A la lumière de sa propre expérience et de ce qu'elle observe aujourd'hui dans les classes elle s'interroge sur les conditions de possibilité pour les jeunes de se construire un espace intérieur. Car selon elle, outre les connaissances qu'ils ont à enseigner, les professeurs ont pour tâche de "faire germer de la profondeur dans les êtres". Or, plus encore que l'absence de motivation ou de concentration, la culture contemporaine, où matérialisme, hyperviolence et hypersexualité se sont banalisés, oppose à l'effort et à l'élévation morale que requiert le projet éducatif, des modèles qui encouragent les pulsions et "parasitent l'imaginaire".

Racontant comment on apprend à aimer, à assumer ses désirs et ses peurs, à résoudre des conflits ou à supporter la frustration, la littérature au fond, "emblématise l'expérience humaine", et apprend à vivre.
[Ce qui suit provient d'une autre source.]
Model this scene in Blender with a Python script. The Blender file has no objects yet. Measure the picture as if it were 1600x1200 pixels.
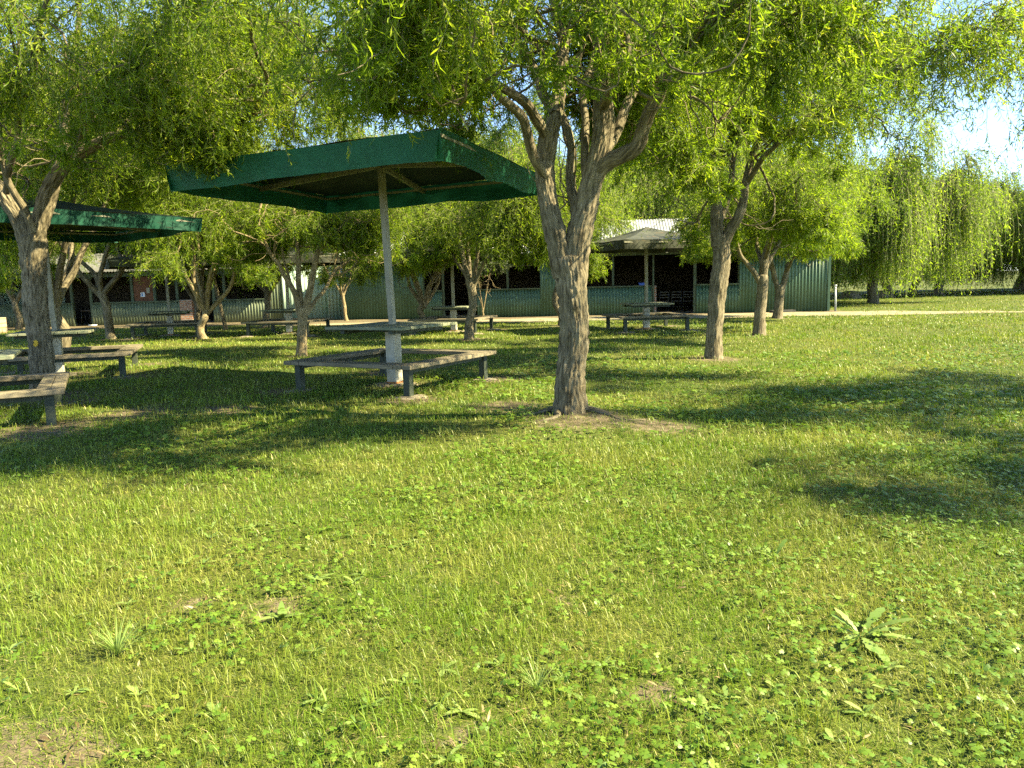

Entrer dans l'intelligence de textes qui posent la question du sens de l'existence peut aider des adolescents à étayer leur intériorité.

L'auteur n'élude pas les difficultés de l'institution elle-même et les risques de "dérives technicistes" dans sa discipline, lorsque l'analyse du texte l'emporte sur l'émergence de son sens. Mais elle rappelle avec netteté cet enjeu fondamental de l'éducation : par la médiation de grandes œuvres il s'agit de former, plus encore que le goût et l'intérêt, l'aptitude à juger et à discerner, autrement dit, la capacité à "penser par soi-même".